**WRITTEN EXERCISE**
Find the string "this" in the data, then copy every line where it is found.

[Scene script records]
## Start

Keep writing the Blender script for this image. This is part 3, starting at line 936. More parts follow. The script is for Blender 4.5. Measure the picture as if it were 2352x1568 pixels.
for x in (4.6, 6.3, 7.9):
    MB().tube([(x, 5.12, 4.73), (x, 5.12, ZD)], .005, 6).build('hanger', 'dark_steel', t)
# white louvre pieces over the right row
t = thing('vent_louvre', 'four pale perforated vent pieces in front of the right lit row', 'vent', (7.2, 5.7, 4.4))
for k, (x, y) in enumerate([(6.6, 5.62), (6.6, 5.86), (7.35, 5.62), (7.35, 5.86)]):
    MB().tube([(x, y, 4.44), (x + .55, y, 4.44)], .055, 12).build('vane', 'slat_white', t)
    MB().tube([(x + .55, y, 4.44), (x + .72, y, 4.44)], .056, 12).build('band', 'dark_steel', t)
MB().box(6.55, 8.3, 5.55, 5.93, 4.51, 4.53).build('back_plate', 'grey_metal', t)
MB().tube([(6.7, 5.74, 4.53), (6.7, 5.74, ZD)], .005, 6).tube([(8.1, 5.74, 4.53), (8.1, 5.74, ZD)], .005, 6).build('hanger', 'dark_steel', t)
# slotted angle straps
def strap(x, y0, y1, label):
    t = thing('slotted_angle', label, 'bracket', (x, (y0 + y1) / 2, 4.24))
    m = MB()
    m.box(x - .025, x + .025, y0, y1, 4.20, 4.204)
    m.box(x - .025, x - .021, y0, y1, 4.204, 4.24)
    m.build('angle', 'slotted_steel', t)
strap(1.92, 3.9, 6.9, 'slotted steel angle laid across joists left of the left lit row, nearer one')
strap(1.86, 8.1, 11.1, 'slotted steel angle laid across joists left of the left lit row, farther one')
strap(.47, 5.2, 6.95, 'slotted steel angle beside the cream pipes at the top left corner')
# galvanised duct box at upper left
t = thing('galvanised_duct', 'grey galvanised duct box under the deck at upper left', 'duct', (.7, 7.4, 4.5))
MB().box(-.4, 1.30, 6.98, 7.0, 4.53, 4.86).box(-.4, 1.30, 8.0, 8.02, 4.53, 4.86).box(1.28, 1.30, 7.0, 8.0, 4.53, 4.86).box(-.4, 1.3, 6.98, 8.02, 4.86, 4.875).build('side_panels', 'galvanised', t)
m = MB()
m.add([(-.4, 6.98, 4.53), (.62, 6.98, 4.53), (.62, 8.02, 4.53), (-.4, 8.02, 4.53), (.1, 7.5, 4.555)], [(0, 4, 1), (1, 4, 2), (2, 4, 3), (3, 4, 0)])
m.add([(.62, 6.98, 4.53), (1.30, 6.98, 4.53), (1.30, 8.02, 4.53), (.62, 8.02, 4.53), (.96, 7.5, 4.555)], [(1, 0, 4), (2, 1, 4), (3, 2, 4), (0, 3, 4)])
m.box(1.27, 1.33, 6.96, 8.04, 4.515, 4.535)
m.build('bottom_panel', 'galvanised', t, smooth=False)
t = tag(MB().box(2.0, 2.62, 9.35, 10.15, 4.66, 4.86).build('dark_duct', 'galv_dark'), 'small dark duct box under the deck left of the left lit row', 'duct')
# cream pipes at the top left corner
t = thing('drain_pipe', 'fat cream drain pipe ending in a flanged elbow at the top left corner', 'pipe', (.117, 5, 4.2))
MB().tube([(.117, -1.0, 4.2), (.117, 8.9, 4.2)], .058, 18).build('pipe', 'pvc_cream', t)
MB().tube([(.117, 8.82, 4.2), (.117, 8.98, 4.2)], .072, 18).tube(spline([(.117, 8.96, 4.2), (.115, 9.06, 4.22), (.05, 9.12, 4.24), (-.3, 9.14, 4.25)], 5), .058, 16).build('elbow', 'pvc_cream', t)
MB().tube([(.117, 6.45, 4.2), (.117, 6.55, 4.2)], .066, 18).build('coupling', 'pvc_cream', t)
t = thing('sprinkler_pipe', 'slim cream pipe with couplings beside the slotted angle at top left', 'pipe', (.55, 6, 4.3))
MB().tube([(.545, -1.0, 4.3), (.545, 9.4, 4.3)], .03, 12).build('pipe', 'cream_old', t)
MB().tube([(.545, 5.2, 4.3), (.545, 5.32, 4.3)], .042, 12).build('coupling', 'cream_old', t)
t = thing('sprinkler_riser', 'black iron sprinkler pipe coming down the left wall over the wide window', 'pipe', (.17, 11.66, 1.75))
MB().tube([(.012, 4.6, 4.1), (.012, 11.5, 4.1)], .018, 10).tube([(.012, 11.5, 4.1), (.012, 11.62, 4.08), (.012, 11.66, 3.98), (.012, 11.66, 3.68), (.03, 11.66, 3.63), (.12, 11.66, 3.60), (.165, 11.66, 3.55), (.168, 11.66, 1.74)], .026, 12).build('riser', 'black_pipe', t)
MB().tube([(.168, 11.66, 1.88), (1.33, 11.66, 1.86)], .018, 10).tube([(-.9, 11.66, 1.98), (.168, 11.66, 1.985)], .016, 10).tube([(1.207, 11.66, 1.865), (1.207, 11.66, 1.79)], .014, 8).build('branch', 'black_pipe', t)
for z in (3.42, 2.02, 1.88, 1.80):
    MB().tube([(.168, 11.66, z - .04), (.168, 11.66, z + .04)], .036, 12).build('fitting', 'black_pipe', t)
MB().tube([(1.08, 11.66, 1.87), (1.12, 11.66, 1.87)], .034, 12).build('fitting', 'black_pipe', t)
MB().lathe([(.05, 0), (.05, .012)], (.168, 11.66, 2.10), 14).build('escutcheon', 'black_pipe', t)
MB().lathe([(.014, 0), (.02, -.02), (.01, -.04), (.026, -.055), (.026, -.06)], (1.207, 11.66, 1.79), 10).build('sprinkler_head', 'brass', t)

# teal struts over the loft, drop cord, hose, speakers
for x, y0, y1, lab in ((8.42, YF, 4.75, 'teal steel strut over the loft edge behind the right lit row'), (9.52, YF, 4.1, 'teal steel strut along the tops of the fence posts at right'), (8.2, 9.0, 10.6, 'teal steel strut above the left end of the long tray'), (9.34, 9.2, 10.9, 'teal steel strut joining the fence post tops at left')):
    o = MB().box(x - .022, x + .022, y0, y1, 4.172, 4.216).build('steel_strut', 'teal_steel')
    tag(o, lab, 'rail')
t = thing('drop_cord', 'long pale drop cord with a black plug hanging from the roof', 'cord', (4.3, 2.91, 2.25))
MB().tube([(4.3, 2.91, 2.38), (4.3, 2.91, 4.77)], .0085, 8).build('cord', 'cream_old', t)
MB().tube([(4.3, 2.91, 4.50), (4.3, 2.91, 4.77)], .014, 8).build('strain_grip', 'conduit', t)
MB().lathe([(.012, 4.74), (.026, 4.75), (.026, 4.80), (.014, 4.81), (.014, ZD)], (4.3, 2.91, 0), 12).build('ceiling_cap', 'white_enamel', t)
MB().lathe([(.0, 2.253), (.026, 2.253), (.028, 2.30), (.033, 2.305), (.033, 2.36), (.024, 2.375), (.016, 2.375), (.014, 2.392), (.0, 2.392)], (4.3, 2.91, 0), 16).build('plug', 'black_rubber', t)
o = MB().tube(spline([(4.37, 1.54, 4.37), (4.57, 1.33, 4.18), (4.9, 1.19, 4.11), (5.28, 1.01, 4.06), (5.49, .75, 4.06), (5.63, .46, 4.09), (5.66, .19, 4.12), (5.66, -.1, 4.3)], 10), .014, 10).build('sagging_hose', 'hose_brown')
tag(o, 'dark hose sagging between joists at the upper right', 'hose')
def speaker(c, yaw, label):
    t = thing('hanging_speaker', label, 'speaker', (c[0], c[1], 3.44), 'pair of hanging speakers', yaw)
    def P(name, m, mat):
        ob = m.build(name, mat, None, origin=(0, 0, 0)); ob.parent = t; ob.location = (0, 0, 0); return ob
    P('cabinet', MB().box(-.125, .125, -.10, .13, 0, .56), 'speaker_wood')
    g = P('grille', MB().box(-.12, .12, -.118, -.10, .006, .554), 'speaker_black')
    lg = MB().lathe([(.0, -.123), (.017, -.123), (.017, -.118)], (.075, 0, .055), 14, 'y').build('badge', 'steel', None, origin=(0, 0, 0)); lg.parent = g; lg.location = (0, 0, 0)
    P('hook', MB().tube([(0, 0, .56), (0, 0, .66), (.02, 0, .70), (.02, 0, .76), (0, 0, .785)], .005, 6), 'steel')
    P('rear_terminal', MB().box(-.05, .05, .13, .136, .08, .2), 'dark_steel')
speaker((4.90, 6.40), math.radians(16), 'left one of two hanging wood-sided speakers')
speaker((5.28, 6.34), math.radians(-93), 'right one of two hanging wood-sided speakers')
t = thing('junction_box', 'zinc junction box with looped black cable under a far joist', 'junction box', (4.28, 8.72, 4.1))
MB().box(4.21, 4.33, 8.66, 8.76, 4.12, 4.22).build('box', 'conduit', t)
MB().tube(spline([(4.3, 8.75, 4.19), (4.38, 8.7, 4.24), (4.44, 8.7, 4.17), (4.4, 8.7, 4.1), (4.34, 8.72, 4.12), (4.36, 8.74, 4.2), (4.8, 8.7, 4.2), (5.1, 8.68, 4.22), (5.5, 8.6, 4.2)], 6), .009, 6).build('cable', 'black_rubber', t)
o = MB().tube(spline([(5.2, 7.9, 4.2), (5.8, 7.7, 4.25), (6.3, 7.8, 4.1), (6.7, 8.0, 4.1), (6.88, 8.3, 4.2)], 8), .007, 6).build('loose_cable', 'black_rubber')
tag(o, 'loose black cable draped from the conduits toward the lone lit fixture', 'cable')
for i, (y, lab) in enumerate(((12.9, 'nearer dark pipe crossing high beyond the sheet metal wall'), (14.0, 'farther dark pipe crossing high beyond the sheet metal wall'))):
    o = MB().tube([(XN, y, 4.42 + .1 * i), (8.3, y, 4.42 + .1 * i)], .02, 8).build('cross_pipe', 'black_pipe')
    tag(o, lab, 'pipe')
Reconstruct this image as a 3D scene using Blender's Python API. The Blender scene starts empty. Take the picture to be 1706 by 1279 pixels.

## End

**EXERCISE RESPONSE**
Keep writing the Blender script for this image. This is part 3, starting at line 936. More parts follow. The script is for Blender 4.5. Measure the picture as if it were 2352x1568 pixels.
Reconstruct this image as a 3D scene using Blender's Python API. The Blender scene starts empty. Take the picture to be 1706 by 1279 pixels.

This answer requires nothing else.